■ **Goal**
Leaving out the pictures, retype all the material exactly.
┄┄┄┄┄┄┄┄┄┄
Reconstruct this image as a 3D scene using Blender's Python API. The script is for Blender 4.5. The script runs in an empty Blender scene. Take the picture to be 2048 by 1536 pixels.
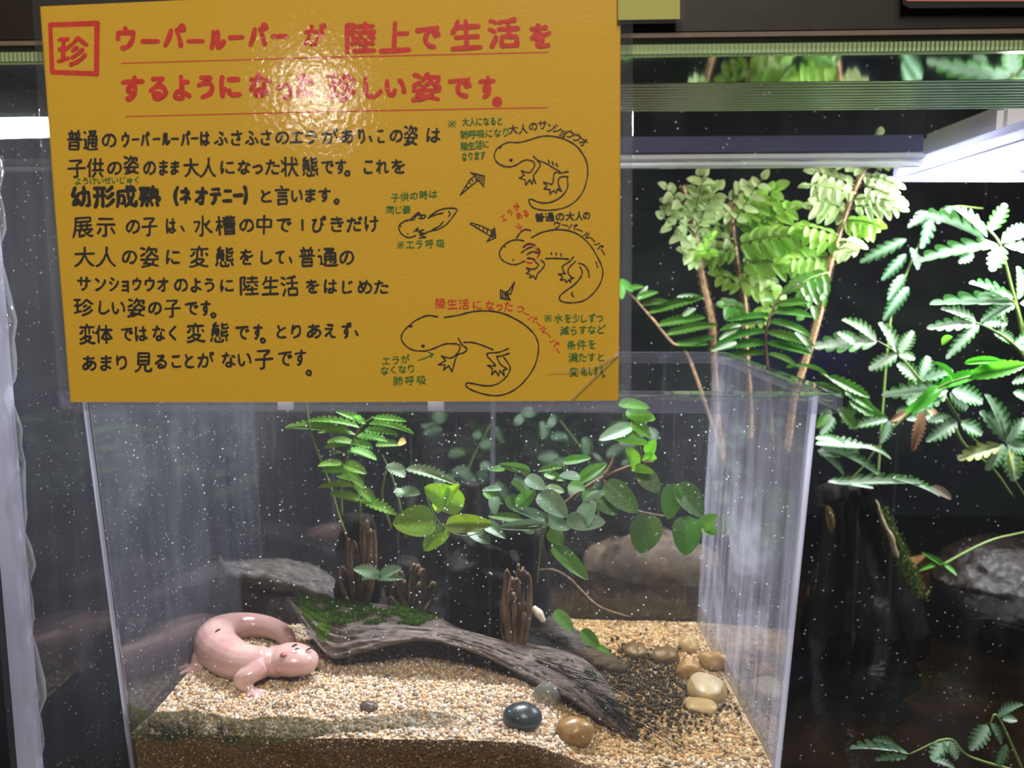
import bpy, bmesh, math, random
import numpy as np
from mathutils import Vector, Matrix, noise as mnoise
R=math.radians
random.seed(7)
S=bpy.context.scene
COL=S.collection
# ------------------------------------------------------------------ camera
PITCH,YAW,F=7.1,2.2,1550.0
cd=bpy.data.cameras.new('camera'); cam=bpy.data.objects.new('camera',cd); COL.objects.link(cam)
CAM=Vector((0,-.31,.25))
cam.location=CAM; cam.rotation_euler=(R(90-PITCH),0,R(YAW))
cd.sensor_width=36; cd.lens=F/2048*36; cd.clip_start=.01; cd.clip_end=20
cd.dof.use_dof=True; cd.dof.focus_distance=.35; cd.dof.aperture_fstop=12
S.camera=cam
RM=cam.rotation_euler.to_matrix()
# ------------------------------------------------------------------ world, exposure
W=bpy.data.worlds.new('dark_room'); S.world=W; W.use_nodes=True
W.node_tree.nodes['Background'].inputs[0].default_value=(.75,.8,1,1)
W.node_tree.nodes['Background'].inputs[1].default_value=.010
S.view_settings.view_transform='Standard'; S.view_settings.look='None'
S.view_settings.exposure=0; S.view_settings.gamma=1; S.view_settings.use_curve_mapping=False
S.cycles.transparent_max_bounces=24; S.cycles.max_bounces=5; S.cycles.diffuse_bounces=2; S.cycles.glossy_bounces=3; S.cycles.transmission_bounces=4
S.cycles.caustics_reflective=False; S.cycles.sample_clamp_indirect=4
# ------------------------------------------------------------------ lights
def area(name,loc,target,size,power,color,sy=None):
    l=bpy.data.lights.new(name,'AREA'); l.energy=power; l.color=color; l.size=size
    if sy: l.shape='RECTANGLE'; l.size_y=sy
    o=bpy.data.objects.new(name,l); COL.objects.link(o); o.location=loc
    o.rotation_euler=(Vector(target)-Vector(loc)).to_track_quat('-Z','Y').to_euler()
    return o
area('room_ceiling_lamp',(.25,-1.5,1.95),(-.1,0,.3),.5,47,(1,.90,.77))
area('room_spot_lamp',(-.575,-1.75,.735),(-.1,0,.3),.07,.95,(1,.93,.8))
area('unseen_led_light',(-.055,.182,.350),(-.045,.075,0),.17,2.4,(.93,.94,1),.03)  # unseen light put in for the glow entering the box from above
area('tank_lamp_light',(.345,.245,.331),(.22,.28,.1),.13,6.2,(.97,.98,1),.07)
# ------------------------------------------------------------------ helpers
def ray(u,v): return RM@Vector(((u-1024)/F,-(v-768)/F,-1))
def at(u,v,Y):
    d=ray(u,v); return CAM+d*((Y-CAM.y)/d.y)
def atz(u,v,Z):
    d=ray(u,v); return CAM+d*((Z-CAM.z)/d.z)
def pxm(p):                                   # metres per photograph pixel at point p
    return abs((RM.transposed()@(Vector(p)-CAM)).z)/F
def tag(o,label=None,cat=None,group=None,kind=None):
    if label: o['label']=label
    if cat: o['category']=cat
    if group: o['group']=group
    if kind: o['kind']=kind
    return o
def thing(name,loc,label,cat,group=None):
    o=bpy.data.objects.new(name,None); COL.objects.link(o); o.location=loc; o.empty_display_size=.01
    return tag(o,label,cat,group)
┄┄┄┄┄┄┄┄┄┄
■ **Task answer**
Reconstruct this image as a 3D scene using Blender's Python API. The script is for Blender 4.5. The script runs in an empty Blender scene. Take the picture to be 2048 by 1536 pixels.
import bpy, bmesh, math, random
import numpy as np
from mathutils import Vector, Matrix, noise as mnoise
R=math.radians
random.seed(7)
S=bpy.context.scene
COL=S.collection
# ------------------------------------------------------------------ camera
PITCH,YAW,F=7.1,2.2,1550.0
cd=bpy.data.cameras.new('camera'); cam=bpy.data.objects.new('camera',cd); COL.objects.link(cam)
CAM=Vector((0,-.31,.25))
cam.location=CAM; cam.rotation_euler=(R(90-PITCH),0,R(YAW))
cd.sensor_width=36; cd.lens=F/2048*36; cd.clip_start=.01; cd.clip_end=20
cd.dof.use_dof=True; cd.dof.focus_distance=.35; cd.dof.aperture_fstop=12
S.camera=cam
RM=cam.rotation_euler.to_matrix()
# ------------------------------------------------------------------ world, exposure
W=bpy.data.worlds.new('dark_room'); S.world=W; W.use_nodes=True
W.node_tree.nodes['Background'].inputs[0].default_value=(.75,.8,1,1)
W.node_tree.nodes['Background'].inputs[1].default_value=.010
S.view_settings.view_transform='Standard'; S.view_settings.look='None'
S.view_settings.exposure=0; S.view_settings.gamma=1; S.view_settings.use_curve_mapping=False
S.cycles.transparent_max_bounces=24; S.cycles.max_bounces=5; S.cycles.diffuse_bounces=2; S.cycles.glossy_bounces=3; S.cycles.transmission_bounces=4
S.cycles.caustics_reflective=False; S.cycles.sample_clamp_indirect=4
# ------------------------------------------------------------------ lights
def area(name,loc,target,size,power,color,sy=None):
    l=bpy.data.lights.new(name,'AREA'); l.energy=power; l.color=color; l.size=size
    if sy: l.shape='RECTANGLE'; l.size_y=sy
    o=bpy.data.objects.new(name,l); COL.objects.link(o); o.location=loc
    o.rotation_euler=(Vector(target)-Vector(loc)).to_track_quat('-Z','Y').to_euler()
    return o
area('room_ceiling_lamp',(.25,-1.5,1.95),(-.1,0,.3),.5,47,(1,.90,.77))
area('room_spot_lamp',(-.575,-1.75,.735),(-.1,0,.3),.07,.95,(1,.93,.8))
area('unseen_led_light',(-.055,.182,.350),(-.045,.075,0),.17,2.4,(.93,.94,1),.03)  # unseen light put in for the glow entering the box from above
area('tank_lamp_light',(.345,.245,.331),(.22,.28,.1),.13,6.2,(.97,.98,1),.07)
# ------------------------------------------------------------------ helpers
def ray(u,v): return RM@Vector(((u-1024)/F,-(v-768)/F,-1))
def at(u,v,Y):
    d=ray(u,v); return CAM+d*((Y-CAM.y)/d.y)
def atz(u,v,Z):
    d=ray(u,v); return CAM+d*((Z-CAM.z)/d.z)
def pxm(p):                                   # metres per photograph pixel at point p
    return abs((RM.transposed()@(Vector(p)-CAM)).z)/F
def tag(o,label=None,cat=None,group=None,kind=None):
    if label: o['label']=label
    if cat: o['category']=cat
    if group: o['group']=group
    if kind: o['kind']=kind
    return o
def thing(name,loc,label,cat,group=None):
    o=bpy.data.objects.new(name,None); COL.objects.link(o); o.location=loc; o.empty_display_size=.01
    return tag(o,label,cat,group)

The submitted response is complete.